Maintenant, continuons notre sujet. Je dis : continuons, car je n’en suis pas sorti : faire de la colonisation sans le Seigneur des seigneurs, il vaut mieux ne pas en faire.

Nous disions donc qu’il y a des pères de famille qui ont quitté leur terre par nécessité, qui vivent dans les villes et qui voudraient faire des Seigneurs de leurs fils, mais ils sont trop pauvres pour y songer.

Il y en a d’autres qui sont encore sur leurs terres. Maintenant qu’ils voient que la culture faite d’après la science agricole est payante, ils voudraient établir leurs enfants sur la terre, mais ils ne le peuvent pas.

Va-t-on laisser partir ces jeunes gens pour la terre étrangère ?

Non, dites-vous.

Mais alors il faut leur trouver un protecteur puisque leur père ne peut pas les protéger.

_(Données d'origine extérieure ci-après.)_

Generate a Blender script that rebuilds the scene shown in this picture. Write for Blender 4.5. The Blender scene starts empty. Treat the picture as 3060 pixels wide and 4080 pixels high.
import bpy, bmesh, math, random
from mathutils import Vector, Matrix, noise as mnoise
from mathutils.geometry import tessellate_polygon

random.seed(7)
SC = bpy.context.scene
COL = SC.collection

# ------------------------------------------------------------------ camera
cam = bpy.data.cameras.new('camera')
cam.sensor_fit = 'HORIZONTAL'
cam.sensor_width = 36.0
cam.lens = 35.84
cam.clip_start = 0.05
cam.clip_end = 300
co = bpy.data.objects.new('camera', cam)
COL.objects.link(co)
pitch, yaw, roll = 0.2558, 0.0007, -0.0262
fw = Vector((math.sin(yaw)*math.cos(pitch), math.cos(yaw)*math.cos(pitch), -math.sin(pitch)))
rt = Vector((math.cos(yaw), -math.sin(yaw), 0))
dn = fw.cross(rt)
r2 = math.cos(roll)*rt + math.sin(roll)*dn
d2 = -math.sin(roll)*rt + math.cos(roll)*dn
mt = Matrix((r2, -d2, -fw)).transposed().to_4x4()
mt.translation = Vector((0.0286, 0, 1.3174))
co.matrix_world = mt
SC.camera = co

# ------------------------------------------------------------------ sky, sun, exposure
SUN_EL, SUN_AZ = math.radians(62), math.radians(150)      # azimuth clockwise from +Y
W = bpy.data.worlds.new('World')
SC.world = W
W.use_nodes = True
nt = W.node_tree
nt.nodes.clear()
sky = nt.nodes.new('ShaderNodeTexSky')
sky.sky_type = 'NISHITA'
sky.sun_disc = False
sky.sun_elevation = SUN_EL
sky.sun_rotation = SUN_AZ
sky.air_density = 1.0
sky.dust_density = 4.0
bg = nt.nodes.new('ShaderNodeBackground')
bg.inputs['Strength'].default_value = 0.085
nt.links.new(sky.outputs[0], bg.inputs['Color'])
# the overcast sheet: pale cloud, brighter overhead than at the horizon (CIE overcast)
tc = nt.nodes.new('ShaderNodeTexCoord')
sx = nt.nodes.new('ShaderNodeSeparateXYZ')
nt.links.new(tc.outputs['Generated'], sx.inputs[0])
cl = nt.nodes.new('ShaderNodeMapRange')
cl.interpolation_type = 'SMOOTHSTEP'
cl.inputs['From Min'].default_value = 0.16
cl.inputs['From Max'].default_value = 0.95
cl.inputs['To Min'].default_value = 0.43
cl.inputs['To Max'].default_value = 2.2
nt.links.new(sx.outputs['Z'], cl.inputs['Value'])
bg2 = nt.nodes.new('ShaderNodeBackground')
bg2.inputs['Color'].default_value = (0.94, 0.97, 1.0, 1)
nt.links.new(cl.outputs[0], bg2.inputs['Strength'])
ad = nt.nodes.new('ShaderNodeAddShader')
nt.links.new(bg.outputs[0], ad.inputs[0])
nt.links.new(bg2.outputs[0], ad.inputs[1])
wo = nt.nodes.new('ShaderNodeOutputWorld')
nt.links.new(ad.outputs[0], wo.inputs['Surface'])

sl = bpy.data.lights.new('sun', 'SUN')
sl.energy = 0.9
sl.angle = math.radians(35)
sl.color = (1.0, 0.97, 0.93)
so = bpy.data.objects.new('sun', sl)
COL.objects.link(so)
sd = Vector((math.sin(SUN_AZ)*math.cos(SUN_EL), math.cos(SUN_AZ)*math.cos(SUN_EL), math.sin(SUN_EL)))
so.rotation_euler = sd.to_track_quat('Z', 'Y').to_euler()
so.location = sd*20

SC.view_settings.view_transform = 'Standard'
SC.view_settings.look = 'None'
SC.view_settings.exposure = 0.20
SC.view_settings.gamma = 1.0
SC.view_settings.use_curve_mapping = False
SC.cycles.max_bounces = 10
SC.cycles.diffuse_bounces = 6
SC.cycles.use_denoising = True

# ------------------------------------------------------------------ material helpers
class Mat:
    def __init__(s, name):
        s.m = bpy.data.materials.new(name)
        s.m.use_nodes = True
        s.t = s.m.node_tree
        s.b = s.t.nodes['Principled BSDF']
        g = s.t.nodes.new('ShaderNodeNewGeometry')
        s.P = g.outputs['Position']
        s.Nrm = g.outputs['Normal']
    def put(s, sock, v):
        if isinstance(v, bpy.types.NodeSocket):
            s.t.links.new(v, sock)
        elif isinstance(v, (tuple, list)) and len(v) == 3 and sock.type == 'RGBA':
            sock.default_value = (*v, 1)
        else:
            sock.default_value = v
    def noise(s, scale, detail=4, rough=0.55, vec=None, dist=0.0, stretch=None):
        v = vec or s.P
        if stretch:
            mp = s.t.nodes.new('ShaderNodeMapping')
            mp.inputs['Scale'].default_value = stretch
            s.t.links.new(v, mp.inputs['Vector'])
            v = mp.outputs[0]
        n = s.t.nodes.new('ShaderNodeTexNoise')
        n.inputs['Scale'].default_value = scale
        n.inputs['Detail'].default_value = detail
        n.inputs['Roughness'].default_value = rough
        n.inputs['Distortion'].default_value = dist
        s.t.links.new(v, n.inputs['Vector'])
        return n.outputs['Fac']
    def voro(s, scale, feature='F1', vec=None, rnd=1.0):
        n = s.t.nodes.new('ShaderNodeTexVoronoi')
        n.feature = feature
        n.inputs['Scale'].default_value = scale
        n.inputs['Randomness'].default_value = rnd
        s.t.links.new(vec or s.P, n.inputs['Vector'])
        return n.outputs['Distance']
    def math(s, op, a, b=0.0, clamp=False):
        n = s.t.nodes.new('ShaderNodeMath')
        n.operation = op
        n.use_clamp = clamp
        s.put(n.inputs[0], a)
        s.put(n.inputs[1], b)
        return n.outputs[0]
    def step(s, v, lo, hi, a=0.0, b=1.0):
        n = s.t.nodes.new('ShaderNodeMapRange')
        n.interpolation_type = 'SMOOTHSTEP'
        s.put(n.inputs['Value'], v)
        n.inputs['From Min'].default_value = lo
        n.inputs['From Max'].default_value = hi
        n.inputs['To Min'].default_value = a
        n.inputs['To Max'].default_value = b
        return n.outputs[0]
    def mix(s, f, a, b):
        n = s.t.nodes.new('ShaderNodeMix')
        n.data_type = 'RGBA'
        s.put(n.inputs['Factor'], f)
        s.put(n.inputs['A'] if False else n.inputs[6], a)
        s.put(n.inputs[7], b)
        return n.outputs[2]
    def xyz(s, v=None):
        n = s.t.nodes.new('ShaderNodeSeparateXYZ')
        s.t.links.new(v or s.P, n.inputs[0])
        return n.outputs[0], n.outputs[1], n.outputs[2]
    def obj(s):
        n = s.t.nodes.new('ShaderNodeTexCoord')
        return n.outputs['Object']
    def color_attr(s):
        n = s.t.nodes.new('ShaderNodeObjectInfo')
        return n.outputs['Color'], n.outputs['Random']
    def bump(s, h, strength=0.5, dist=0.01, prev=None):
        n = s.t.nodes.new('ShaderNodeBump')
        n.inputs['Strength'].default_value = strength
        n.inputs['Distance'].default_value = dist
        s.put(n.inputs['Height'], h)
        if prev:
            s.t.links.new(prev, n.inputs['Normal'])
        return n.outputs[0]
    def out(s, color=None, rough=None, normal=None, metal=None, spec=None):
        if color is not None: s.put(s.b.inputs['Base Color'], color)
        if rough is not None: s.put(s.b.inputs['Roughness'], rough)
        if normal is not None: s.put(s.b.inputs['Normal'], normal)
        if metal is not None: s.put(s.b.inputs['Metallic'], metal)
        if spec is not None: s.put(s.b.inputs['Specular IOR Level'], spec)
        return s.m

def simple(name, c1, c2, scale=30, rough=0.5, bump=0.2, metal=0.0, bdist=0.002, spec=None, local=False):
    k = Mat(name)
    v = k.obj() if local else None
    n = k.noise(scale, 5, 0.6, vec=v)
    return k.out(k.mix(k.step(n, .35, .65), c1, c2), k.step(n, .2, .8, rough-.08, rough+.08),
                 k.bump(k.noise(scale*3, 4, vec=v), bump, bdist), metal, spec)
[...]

Un homme assez haut placé dans la politique répondait ainsi à ma demande de procurer une situation à un jeune garçon instruit, mais de parents très pauvres. « Si son père ne peut le faire vivre, qu’il lui achète une hache et que son fils s’enfonce dans le bois. » Je répondis : « Il va tellement s’enfoncer dans le bois avec sa hache qu’il faudra un bon coin de fer pour l’en sortir. » Parler comme ça, mes bons amis, c’est parler en bébé. Voyons les choses qui sont de première nécessité, au colon, outre sa hache. Il lui faut un sac de farine et cent livres de lard pour commencer, un chantier, un puits, un poêle, un chaudron, une poêle, tasses, couteaux, fourchettes, seau ou chaudière, petite chaudière à thé, outils propres au déboisement ou au défrichement de la terre. Deux bœufs ou chevaux, une voiture de charge. Toutes ces choses sont de première nécessité, on ne les a pas pour rien. Envoyer dans les bois avec une hache un jeune homme qui n’a rien, est un songe-creux. Autant vaudrait lui acheter une verge à mesurer et lui dire d’aller prendre magasin à Québec ou à Montréal. Il faut absolument l’aider, il lui faut un protecteur, un autre ange gardien. Le colon qui a un protecteur devient fondateur d’une paroisse. Une paroisse ! la plus grande force sociale et religieuse que nous ayons à notre disposition : ces mots, social et religieux, sont inséparables pour un Canadien catholique, comme on nous l’a enseigné à notre première communion.